Plumadore had presided over a wedding at the Hall of Springs years ago, but that was indoors. He said he was worried when he learned that this one was outdoors, especially when a deluge of rain fell that morning in Saranac Lake before he and his wife left for Saratoga Springs. Nevertheless, the weather held out for the 4:30 p.m. ceremony.

“But then, of course, it was next to the Reflecting Pool, which brought us into contact with my old friends, the Canadian geese, with whom I must contend each football practice, or at least with evidence of their having been there,” he added with a laugh.

He said his part of the ceremony lasted only “about five minutes.” The couple wrote their own vows, which resembled “the usual vows with all the essential elements: love, honor, good times and in bad, sickness and in health, till death do us part, keep only unto you and unto no other.”

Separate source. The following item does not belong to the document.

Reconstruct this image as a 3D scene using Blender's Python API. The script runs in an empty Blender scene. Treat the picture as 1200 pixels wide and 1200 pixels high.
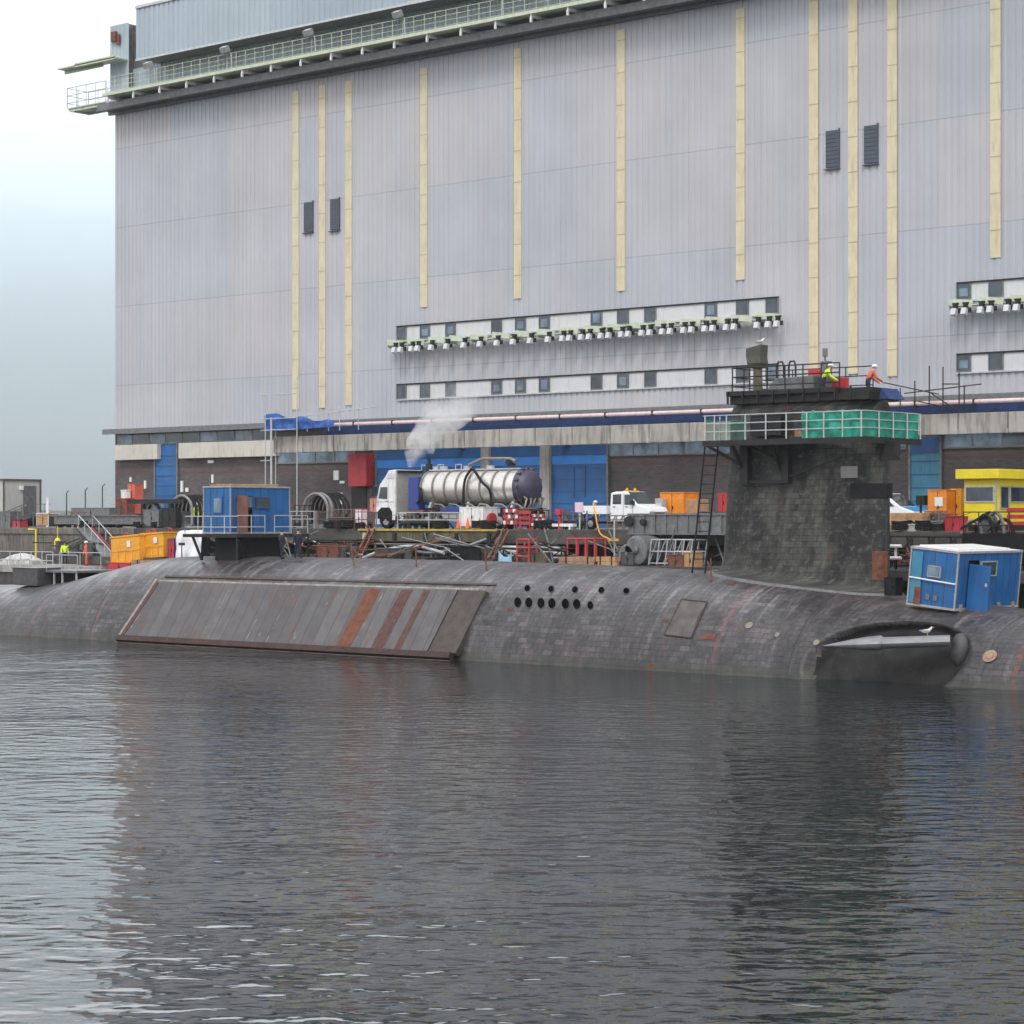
import bpy, bmesh, math, random
from mathutils import Vector, Matrix, noise
random.seed(7)
R = math.radians
D = bpy.data; SC = bpy.context.scene; COL = SC.collection
# ------------------------------------------------------------ camera frame
F = 2600.0; HZ = 608.0; CH = 7.4; FX, FY = -0.65, 0.76   # focal px, horizon row, eye height, view direction
_n = math.hypot(FX, FY); FX /= _n; FY /= _n
Q = 6.75                                                   # quay deck height
def UX(px, Y):
    k = (px-600)/F
    # r = FY*X - FX*Y ; d = FX*X + FY*Y
    return Y*(k*FY+FX)/(FY-k*FX)
def dep(X, Y): return FX*X+FY*Y
def U(px, py, Y):
    X = UX(px, Y); return Vector((X, Y, CH+(HZ-py)*dep(X, Y)/F))
def UZ(px, py, Y): return U(px, py, Y).z
# ------------------------------------------------------------ materials
MATS = {}
def nodes_of(name):
    m = D.materials.new(name); m.use_nodes = True; nt = m.node_tree
    b = nt.nodes['Principled BSDF']; return m, nt, b
def N(nt, t, **kw):
    n = nt.nodes.new(t)
    for k, v in kw.items():
        if k.startswith('i_'):
            key = k[2:]; key = int(key) if key.isdigit() else key.replace('_', ' ')
            n.inputs[key].default_value = v
        else: setattr(n, k, v)
    return n
def math_(nt, op, a, b=None, clamp=False):
    n = nt.nodes.new('ShaderNodeMath'); n.operation = op; n.use_clamp = clamp
    for i, v in enumerate((a, b)):
        if v is None: continue
        if isinstance(v, (int, float)): n.inputs[i].default_value = v
        else: nt.links.new(v, n.inputs[i])
    return n.outputs[0]
def mixc(nt, fac, a, b, mode='MIX'):
    n = nt.nodes.new('ShaderNodeMix'); n.data_type = 'RGBA'; n.blend_type = mode
    for s, v in ((0, fac), (6, a), (7, b)):
        if isinstance(v, (int, float)): n.inputs[s].default_value = v
        elif isinstance(v, tuple): n.inputs[s].default_value = (*v[:3], 1)
        else: nt.links.new(v, n.inputs[s])
    return n.outputs[2]
def ramp(nt, fac, stops):
    n = nt.nodes.new('ShaderNodeValToRGB'); cr = n.color_ramp
    while len(cr.elements) < len(stops): cr.elements.new(0.5)
    for e, (p, c) in zip(cr.elements, stops):
        e.position = p; e.color = (*c[:3], 1) if isinstance(c, tuple) else (c, c, c, 1)
    nt.links.new(fac, n.inputs[0]); return n.outputs[0]
def noise_(nt, scale, detail=4, vec=None, rough=.55, stretch=None):
    tc = N(nt, 'ShaderNodeTexCoord'); v = vec or tc.outputs['Object']
    if stretch:
        mp = N(nt, 'ShaderNodeMapping'); mp.inputs['Scale'].default_value = stretch
        nt.links.new(v, mp.inputs['Vector']); v = mp.outputs[0]
    n = N(nt, 'ShaderNodeTexNoise', i_Scale=scale, i_Detail=detail, i_Roughness=rough)
    nt.links.new(v, n.inputs['Vector']); return n.outputs[0]
def pm(name, col, rough=.6, metal=0, var=.25, scale=2.0, bump=.15, dirt=None, dirt_amt=.4, streak=False, spec=None):
    """general painted / worn surface"""
    if name in MATS: return MATS[name]
    m, nt, b = nodes_of(name)
    f = noise_(nt, scale, 6)
    f2 = noise_(nt, scale*6, 3, stretch=(1, 1, .12) if streak else None)
    lo = tuple(max(0, c*(1-var)) for c in col); hi = tuple(min(1, c*(1+var)) for c in col)
    c = ramp(nt, f, [(.3, lo), (.7, hi)])
    if dirt:
        msk = ramp(nt, f2, [(.62-.3*dirt_amt, 0.), (.8-.2*dirt_amt, 1.)])
        fac = math_(nt, 'MULTIPLY', msk, .75)
        c = mixc(nt, fac, c, dirt)
    nt.links.new(c, b.inputs['Base Color'])
    rr = ramp(nt, f2, [(.3, rough*.8), (.7, min(1, rough*1.2))]); nt.links.new(rr, b.inputs['Roughness'])
    b.inputs['Metallic'].default_value = metal
    if spec is not None: b.inputs['Specular IOR Level'].default_value = spec
    if bump:
        bp = N(nt, 'ShaderNodeBump', i_Strength=bump, i_Distance=.02); nt.links.new(f2, bp.inputs['Height'])
        nt.links.new(bp.outputs[0], b.inputs['Normal'])
    MATS[name] = m; return m
# ------------------------------------------------------------ mesh builder
class MB:
    def __init__(s): s.v = []; s.f = []; s.m = []; s.uv = None
    def add(s, vs, fs, mi=0):
        o = len(s.v); s.v += [Vector(v) for v in vs]
        for f in fs: s.f.append([i+o for i in f]); s.m.append(mi)
        return s
    def box(s, x0, x1, y0, y1, z0, z1, mi=0):
        x0, x1 = sorted((x0, x1)); y0, y1 = sorted((y0, y1)); z0, z1 = sorted((z0, z1))
        vs = [(x, y, z) for z in (z0, z1) for y in (y0, y1) for x in (x0, x1)]
        return s.add(vs, [(0, 2, 3, 1), (4, 5, 7, 6), (0, 1, 5, 4), (2, 6, 7, 3), (0, 4, 6, 2), (1, 3, 7, 5)], mi)
    def cbox(s, c, size, rot=None, mi=0):
        t = MB().box(-size[0]/2, size[0]/2, -size[1]/2, size[1]/2, -size[2]/2, size[2]/2)
        M = Matrix.Translation(Vector(c)) @ (rot or Matrix()).to_4x4()
        return s.add([M @ v for v in t.v], t.f, mi)
    def beam(s, a, b, w, h, mi=0):
        a, b = Vector(a), Vector(b); d = b-a
        q = d.to_track_quat('X', 'Z').to_matrix()
        return s.cbox((a+b)/2, (d.length, w, h), q, mi)
    def tube(s, pts, r, n=8, mi=0, cap=True):
        pts = [Vector(p) for p in pts]; rs = r if isinstance(r, (list, tuple)) else [r]*len(pts)
        rings = []; up = None
        for i, p in enumerate(pts):
            d = (pts[min(i+1, len(pts)-1)]-pts[max(i-1, 0)]).normalized()
            if up is None: up = Vector((0, 0, 1)) if abs(d.z) < .9 else Vector((1, 0, 0))
            x = d.cross(up)
            if x.length < 1e-4: x = d.orthogonal()
            x.normalize(); up = x.cross(d).normalized()
            rings.append([p+(x*math.cos(2*math.pi*j/n)+up*math.sin(2*math.pi*j/n))*rs[i] for j in range(n)])
        return s.loft(rings, True, cap, mi)
    def loft(s, rings, closed=True, cap=False, mi=0):
        n = len(rings[0]); vs = [v for r in rings for v in r]; fs = []
        for i in range(len(rings)-1):
            for j in range(n if closed else n-1):
                k = (j+1) % n; fs.append((i*n+j, i*n+k, (i+1)*n+k, (i+1)*n+j))
        if cap: fs.append(tuple(range(n-1, -1, -1))); fs.append(tuple((len(rings)-1)*n+j for j in range(n)))
        return s.add(vs, fs, mi)
    def cyl(s, a, b, r, n=16, mi=0): return s.tube([a, b], r, n, mi)
    def prism(s, poly, axis, a, b, mi=0):
        """poly of 2D points extruded along axis; X: (y,z)  Y: (x,z)  Z: (x,y)"""
        def P(p, t): return {'X': (t, p[0], p[1]), 'Y': (p[0], t, p[1]), 'Z': (p[0], p[1], t)}[axis]
        n = len(poly); vs = [P(p, a) for p in poly]+[P(p, b) for p in poly]
        fs = [(i, (i+1) % n, n+(i+1) % n, n+i) for i in range(n)]+[tuple(range(n-1, -1, -1)), tuple(range(n, 2*n))]
        return s.add(vs, fs, mi)
    def sphere(s, c, r, n=10, mi=0, sc=(1, 1, 1)):
        c = Vector(c); rings = []
        for i in range(n//2+1):
            t = math.pi*i/(n//2); t = min(max(t, .02), math.pi-.02)
            rings.append([c+Vector((r*sc[0]*math.sin(t)*math.cos(2*math.pi*j/n), r*sc[1]*math.sin(t)*math.sin(2*math.pi*j/n), r*sc[2]*math.cos(t))) for j in range(n)])
        return s.loft(rings, True, True, mi)
    def build(s, name, mats, parent=None, loc=None, smooth=False, world=True, bevel=0, uv=None):
        me = D.meshes.new(name)
        if parent is not None and world: off = wloc(parent)
        elif loc is not None: off = Vector(loc)
        else: off = Vector((0, 0, 0))
        me.from_pydata([tuple(v-off) for v in s.v], [], s.f); me.update()
        if not isinstance(mats, (list, tuple)): mats = [mats]
        for m in mats: me.materials.append(m)
        for p, mi in zip(me.polygons, s.m): p.material_index = mi; p.use_smooth = smooth
        if uv:
            l = me.uv_layers.new(name='UVMap')
            for lp in me.loops: l.data[lp.index].uv = uv[lp.vertex_index]
        bm = bmesh.new(); bm.from_mesh(me); bmesh.ops.recalc_face_normals(bm, faces=bm.faces); bm.to_mesh(me); bm.free()
        if smooth:
            try: me.set_sharp_from_angle(angle=R(40))
            except Exception: pass
        o = D.objects.new(name, me); COL.objects.link(o)
        if parent is not None: o.parent = parent
        elif loc is not None: o.location = loc
        if bevel:
            md = o.modifiers.new('bevel', 'BEVEL'); md.width = bevel; md.segments = 2; md.limit_method = 'ANGLE'
        return o
def wloc(o):
    v = Vector(o.location)
    while o.parent: o = o.parent; v += o.location
    return v
def tag(o, label=None, cat=None, group=None, kind=None):
    if label: o['label'] = label
    if cat: o['category'] = cat
    if group: o['group'] = group
    if kind: o['kind'] = kind
    return o
def thing(name, label, cat, loc, group=None, rz=0):
    o = D.objects.new(name, None); COL.objects.link(o); o.location = loc; o.rotation_euler = (0, 0, rz)
    o.empty_display_size = .3
    return tag(o, label, cat, group)
def kids(o): return [c for c in D.objects if c.parent == o]
def dup(o, loc=None, rz=None, label=None, parent=None):
    ch = kids(o); c = o.copy(); COL.objects.link(c); c.parent = parent
    if loc is not None: c.location = loc
    if rz is not None: c.rotation_euler = (0, 0, rz)
    if label: c['label'] = label
    for k in ch: dup(k, parent=c)
    return c
def single(mb, name, mat, label, cat, loc=None, group=None, **kw):
    """one-mesh thing; loc defaults to centre of its base"""
    if loc is None:
        xs = [v.x for v in mb.v]; ys = [v.y for v in mb.v]; zs = [v.z for v in mb.v]
        loc = ((min(xs)+max(xs))/2, (min(ys)+max(ys))/2, min(zs))
    return tag(mb.build(name, mat, loc=loc, **kw), label, cat, group)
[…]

Plumadore said he talked with Willsboro town Supervisor Shaun Gillilland, state Assemblyman Dan Stec and state Conservative Party Chairman Mike Long at the wedding, and also saw former Watertown Mayor Jeff Graham and former Saranac Laker Alisa Scapatici, who taught Stefanik at Albany Academies.

About 200 people attended, Graham wrote on his blog.

Alcivar said his favorite moment happened Friday night, “during the pre-wedding reception for out of town guests,” when Manda jumped onstage with a bluegrass band from Washington County, “grabbed a guitar and rocked a great version of ‘Take it Easy’ from The Eagles,” singing the lead and playing guitar.